Why should this notebook be added to pymc-examples?

This notebook would be a case study which aims to illustrate not only the Bayesian workflow in terms of parameter estimation, but also to illustrate Bayesian decision making. While we have many example notebooks covering parameter estimation, Bayesian decision making is currently not represented in the examples.
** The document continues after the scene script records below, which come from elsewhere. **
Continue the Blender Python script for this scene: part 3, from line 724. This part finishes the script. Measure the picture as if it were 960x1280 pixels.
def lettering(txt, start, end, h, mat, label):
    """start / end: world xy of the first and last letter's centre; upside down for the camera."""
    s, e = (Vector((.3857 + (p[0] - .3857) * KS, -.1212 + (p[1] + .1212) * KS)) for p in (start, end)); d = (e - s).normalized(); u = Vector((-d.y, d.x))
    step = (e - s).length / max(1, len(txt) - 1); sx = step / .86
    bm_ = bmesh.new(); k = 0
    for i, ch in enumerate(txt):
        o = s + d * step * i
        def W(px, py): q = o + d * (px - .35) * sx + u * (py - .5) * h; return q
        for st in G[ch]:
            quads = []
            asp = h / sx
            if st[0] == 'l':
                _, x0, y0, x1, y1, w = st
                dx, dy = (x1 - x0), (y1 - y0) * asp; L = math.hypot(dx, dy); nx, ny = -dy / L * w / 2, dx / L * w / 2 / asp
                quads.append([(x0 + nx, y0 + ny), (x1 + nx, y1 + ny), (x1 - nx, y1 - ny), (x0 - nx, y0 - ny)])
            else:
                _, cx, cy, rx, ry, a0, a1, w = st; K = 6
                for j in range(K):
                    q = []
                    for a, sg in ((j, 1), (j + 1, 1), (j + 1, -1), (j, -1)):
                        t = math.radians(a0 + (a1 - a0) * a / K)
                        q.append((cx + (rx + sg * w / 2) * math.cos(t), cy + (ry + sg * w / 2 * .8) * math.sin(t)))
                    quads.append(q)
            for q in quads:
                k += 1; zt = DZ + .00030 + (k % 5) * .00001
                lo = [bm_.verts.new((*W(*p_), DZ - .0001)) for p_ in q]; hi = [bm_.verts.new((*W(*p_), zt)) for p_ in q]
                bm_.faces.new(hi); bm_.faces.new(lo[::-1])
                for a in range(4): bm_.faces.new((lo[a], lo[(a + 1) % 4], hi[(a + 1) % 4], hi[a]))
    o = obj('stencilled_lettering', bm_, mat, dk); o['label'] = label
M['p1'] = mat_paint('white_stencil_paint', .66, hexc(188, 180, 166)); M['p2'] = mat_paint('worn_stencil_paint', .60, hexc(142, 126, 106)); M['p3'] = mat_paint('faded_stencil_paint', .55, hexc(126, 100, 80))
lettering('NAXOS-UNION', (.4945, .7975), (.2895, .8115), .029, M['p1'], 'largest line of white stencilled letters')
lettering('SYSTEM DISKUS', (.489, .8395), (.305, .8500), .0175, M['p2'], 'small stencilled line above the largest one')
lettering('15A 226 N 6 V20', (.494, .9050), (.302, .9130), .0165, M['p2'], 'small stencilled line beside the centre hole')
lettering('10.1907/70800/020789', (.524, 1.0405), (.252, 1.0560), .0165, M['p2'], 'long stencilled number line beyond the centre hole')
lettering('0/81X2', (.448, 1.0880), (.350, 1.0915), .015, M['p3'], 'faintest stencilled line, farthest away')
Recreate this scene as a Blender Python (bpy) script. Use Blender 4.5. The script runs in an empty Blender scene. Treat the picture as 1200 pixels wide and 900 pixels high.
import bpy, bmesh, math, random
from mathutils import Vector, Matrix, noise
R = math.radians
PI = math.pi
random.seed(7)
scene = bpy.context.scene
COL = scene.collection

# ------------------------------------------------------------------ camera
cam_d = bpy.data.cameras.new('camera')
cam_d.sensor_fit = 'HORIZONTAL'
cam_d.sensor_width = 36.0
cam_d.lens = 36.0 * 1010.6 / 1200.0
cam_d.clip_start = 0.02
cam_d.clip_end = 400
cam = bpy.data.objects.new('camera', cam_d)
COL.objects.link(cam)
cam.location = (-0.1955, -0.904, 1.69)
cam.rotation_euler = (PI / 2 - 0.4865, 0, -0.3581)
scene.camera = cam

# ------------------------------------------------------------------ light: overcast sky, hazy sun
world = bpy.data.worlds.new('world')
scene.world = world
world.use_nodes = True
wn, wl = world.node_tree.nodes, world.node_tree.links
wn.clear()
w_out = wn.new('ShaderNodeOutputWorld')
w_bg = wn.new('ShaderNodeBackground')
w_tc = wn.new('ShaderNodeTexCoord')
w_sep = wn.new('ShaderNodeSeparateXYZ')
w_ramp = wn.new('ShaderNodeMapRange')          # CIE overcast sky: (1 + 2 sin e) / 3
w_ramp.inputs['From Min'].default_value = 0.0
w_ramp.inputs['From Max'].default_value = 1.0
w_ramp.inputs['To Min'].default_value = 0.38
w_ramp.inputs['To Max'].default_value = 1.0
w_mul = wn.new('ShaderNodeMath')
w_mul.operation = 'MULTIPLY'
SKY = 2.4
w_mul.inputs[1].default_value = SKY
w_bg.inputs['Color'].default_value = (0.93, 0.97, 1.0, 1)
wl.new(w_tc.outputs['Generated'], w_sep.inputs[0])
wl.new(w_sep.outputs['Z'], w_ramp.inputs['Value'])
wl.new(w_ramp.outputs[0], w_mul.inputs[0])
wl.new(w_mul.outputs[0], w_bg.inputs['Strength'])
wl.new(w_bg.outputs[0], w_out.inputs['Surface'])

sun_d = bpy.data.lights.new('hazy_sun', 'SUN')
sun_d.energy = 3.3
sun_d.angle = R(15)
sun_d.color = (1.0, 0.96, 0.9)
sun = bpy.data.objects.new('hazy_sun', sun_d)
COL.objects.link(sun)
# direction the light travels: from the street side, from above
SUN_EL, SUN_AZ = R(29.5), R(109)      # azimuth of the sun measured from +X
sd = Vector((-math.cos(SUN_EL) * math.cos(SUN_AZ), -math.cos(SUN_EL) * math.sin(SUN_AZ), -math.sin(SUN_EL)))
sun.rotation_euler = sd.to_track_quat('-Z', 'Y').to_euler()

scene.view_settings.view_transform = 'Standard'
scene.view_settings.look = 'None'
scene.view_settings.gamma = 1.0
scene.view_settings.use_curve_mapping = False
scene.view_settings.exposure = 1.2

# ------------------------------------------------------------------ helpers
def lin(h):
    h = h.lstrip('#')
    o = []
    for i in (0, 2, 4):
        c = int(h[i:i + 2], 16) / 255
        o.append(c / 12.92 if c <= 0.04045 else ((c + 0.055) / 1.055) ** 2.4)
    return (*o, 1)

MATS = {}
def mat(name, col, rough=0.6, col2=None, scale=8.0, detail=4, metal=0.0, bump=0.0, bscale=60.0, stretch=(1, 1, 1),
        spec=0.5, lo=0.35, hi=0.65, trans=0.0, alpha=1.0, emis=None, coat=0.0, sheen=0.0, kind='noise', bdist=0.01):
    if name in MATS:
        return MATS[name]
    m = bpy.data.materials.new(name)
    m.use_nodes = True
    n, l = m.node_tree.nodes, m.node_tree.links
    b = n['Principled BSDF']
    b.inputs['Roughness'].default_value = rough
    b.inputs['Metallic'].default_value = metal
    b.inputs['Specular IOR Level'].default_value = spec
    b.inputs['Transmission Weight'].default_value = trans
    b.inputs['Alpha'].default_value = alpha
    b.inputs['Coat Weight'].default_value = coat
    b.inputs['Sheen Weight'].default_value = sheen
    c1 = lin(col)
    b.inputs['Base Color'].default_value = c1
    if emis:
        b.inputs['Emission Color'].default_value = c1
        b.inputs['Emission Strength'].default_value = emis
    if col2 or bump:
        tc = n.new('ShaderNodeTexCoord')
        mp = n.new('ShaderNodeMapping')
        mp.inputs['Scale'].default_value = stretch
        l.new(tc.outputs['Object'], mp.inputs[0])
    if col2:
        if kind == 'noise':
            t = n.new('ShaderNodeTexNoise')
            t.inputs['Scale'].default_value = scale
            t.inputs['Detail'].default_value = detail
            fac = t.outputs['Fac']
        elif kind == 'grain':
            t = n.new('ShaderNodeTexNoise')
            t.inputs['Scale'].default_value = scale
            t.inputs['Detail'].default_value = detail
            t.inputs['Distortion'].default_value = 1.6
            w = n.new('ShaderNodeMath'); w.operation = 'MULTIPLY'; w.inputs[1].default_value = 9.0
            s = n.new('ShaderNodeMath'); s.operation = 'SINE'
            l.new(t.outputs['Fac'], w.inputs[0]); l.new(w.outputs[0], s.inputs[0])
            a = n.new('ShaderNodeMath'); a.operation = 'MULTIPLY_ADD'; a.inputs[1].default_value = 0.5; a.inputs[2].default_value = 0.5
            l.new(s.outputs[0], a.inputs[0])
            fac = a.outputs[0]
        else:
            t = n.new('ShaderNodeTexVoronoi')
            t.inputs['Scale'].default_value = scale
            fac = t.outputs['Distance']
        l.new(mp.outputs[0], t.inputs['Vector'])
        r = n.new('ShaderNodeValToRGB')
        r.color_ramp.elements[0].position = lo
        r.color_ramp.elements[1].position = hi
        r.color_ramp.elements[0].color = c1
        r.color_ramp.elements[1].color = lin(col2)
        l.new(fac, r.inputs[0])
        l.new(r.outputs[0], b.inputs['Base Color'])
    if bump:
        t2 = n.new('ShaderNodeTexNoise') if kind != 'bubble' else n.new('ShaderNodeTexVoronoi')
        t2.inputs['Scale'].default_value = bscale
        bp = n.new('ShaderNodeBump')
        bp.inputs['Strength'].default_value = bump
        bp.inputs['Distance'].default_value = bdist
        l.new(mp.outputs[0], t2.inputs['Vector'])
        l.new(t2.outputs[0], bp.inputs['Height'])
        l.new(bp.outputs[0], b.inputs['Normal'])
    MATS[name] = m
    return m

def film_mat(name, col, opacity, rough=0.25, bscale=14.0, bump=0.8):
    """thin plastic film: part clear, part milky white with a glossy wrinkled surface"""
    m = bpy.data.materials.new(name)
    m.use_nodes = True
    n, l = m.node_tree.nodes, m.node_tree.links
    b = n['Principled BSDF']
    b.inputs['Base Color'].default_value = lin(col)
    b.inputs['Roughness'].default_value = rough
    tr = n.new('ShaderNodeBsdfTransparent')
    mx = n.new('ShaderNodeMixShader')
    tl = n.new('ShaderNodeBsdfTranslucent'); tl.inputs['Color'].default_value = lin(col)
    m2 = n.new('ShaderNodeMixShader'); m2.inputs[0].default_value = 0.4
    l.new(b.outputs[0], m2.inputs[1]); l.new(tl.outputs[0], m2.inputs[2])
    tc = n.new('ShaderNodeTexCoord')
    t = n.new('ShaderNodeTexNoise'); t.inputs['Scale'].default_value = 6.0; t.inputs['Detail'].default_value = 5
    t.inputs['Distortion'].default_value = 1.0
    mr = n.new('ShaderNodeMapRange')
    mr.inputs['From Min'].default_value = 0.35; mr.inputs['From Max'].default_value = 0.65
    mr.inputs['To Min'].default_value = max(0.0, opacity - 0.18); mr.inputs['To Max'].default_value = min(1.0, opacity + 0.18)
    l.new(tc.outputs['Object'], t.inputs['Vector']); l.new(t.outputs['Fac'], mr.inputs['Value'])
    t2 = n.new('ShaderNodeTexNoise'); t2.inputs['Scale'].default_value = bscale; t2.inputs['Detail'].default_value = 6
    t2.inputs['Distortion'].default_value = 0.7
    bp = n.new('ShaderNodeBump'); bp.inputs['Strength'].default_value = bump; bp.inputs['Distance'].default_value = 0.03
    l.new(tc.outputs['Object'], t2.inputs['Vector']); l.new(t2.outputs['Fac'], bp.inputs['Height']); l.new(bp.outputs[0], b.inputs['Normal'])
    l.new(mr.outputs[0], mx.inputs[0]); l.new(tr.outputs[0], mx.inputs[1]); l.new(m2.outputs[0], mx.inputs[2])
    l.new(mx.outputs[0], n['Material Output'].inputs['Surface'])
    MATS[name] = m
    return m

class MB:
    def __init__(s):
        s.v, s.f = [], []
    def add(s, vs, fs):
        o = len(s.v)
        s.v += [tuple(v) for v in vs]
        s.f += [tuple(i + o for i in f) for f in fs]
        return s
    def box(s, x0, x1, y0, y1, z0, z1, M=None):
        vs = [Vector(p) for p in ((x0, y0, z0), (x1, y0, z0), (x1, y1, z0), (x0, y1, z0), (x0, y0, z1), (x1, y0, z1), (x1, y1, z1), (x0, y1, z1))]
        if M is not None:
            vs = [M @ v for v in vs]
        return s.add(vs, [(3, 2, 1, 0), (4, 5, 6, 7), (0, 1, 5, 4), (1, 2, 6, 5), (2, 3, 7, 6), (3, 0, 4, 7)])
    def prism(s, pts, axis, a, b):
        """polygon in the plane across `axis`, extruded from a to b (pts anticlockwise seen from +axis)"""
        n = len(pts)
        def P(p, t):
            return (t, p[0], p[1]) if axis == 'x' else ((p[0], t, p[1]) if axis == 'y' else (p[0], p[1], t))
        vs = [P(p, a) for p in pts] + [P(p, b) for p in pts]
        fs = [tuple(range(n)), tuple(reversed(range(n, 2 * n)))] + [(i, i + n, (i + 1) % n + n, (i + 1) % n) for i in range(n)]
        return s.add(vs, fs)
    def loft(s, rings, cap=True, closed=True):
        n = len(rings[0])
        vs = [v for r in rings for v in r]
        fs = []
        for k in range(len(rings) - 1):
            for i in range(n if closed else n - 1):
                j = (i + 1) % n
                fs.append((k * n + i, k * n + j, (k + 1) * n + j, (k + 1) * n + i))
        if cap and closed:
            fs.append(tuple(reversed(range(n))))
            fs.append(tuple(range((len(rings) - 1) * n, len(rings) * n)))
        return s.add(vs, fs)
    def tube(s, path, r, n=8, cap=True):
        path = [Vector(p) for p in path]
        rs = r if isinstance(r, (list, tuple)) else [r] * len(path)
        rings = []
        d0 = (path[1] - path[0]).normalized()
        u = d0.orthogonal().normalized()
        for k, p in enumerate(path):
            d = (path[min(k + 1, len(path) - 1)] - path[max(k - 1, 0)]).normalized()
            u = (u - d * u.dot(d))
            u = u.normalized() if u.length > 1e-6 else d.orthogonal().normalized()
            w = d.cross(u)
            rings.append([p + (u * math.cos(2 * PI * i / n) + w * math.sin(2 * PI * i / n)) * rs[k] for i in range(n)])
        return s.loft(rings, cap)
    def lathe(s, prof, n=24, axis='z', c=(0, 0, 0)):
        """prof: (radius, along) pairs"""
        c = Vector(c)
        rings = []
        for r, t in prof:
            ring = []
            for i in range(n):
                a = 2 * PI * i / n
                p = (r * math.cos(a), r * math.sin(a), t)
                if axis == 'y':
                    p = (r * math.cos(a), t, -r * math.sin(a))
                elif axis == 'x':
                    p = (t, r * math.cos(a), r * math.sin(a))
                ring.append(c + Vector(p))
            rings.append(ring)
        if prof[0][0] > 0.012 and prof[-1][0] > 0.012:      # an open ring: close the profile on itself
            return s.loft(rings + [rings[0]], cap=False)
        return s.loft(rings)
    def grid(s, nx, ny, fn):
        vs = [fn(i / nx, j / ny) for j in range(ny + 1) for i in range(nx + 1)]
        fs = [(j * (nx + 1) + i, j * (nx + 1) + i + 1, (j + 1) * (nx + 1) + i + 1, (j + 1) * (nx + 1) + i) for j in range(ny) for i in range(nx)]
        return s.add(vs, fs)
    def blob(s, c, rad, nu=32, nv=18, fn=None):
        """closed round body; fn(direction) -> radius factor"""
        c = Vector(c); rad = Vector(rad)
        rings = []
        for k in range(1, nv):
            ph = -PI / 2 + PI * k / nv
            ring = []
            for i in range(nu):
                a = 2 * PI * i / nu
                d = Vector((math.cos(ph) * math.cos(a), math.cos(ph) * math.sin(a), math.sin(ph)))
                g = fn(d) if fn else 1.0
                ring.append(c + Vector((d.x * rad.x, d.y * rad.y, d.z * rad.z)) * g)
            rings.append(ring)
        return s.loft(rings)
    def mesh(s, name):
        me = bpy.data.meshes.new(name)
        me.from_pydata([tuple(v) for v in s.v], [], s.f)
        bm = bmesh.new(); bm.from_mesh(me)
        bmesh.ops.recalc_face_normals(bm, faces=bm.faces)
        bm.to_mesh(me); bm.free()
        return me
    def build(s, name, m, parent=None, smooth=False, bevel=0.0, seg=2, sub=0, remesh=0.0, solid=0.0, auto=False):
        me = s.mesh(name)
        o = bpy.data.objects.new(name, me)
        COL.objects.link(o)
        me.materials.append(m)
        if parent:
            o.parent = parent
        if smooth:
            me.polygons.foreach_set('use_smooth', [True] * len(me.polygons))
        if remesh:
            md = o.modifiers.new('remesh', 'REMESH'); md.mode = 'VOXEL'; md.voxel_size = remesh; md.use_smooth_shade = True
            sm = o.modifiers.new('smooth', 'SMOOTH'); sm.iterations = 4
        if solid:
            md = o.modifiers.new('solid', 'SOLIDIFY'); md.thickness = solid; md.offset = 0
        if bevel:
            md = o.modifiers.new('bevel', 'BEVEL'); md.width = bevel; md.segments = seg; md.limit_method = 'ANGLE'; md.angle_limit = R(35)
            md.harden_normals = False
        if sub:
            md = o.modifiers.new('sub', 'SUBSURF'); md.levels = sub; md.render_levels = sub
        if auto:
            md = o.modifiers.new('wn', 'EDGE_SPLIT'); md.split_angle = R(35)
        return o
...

An initial guess of structure of the notebooks would be something like:

  1. Load data: Real world dataset of electricity use at weekly resolution. Includes energy imported from the grid, total production by PV panels, how much of that was used by the house vs exported to the grid. Importantly for this example, we do not have a full year's worth of data.
  2. Overview of the problem + data visualisation: I'll outline the various steps to answer the question of whether I should buy a house battery. This is a rich question which balances the financial cost of the battery and savings that come from both: a) storing all PV production for later use, b) time-shifting demand from the grid to charge battery at cheap overnight rate and run down the battery during the day. Parameter estimation will be required to estimate both annual PV production as well as total demand by the house. Decision making will focus on estimating costs (into the future) of not buying a house battery vs buying a house battery.
  3. Parameter estimation: This section will run through how to estimate all the quantities we need. This will include PV production, total demand, etc. There are quite a lot of sources of uncertainty here: cost of importing energy into the future, value of energy export to the grid, fluctuation in annual energy demand due to temperature variations.
  4. Decision making: This section will evaluate the relative merit of buying vs not buying a house battery as a function of time horizon. The initial up front costs make buying a bad decision in the short term, but a good decision if you have a longer time horizon. We could optionally attempt to collapse over time horizons by evaluating the relative present value of each option using temporal discounting. We could also optionally take into account that batteries are getting cheaper over time, so there could be an optimal time of when to buy a house battery - though this is likely too much in terms of complexity for a didactic notebook example.
  5. Summary: Recap what we've done and cover the advantages of taking uncertainty into account. Discussion of the simplifications (e.g. everything totally changes if you upgrade to a heat pump for example) and potential extensions.

Suggested categories:

  • Level: Intermediate
  • Diataxis type: Tutorial or Explanation

I propose that this notebook initially live in the "Case Studies", but once we have at least 2 notebooks on Bayesian decision making then we can create a new examples section dedicated to decision making, or decision making and hypothesis testing.

Related notebooks

At the moment we do not have any example notebooks covering Bayesian decision making. Though @OriolAbril has a draft, see #477.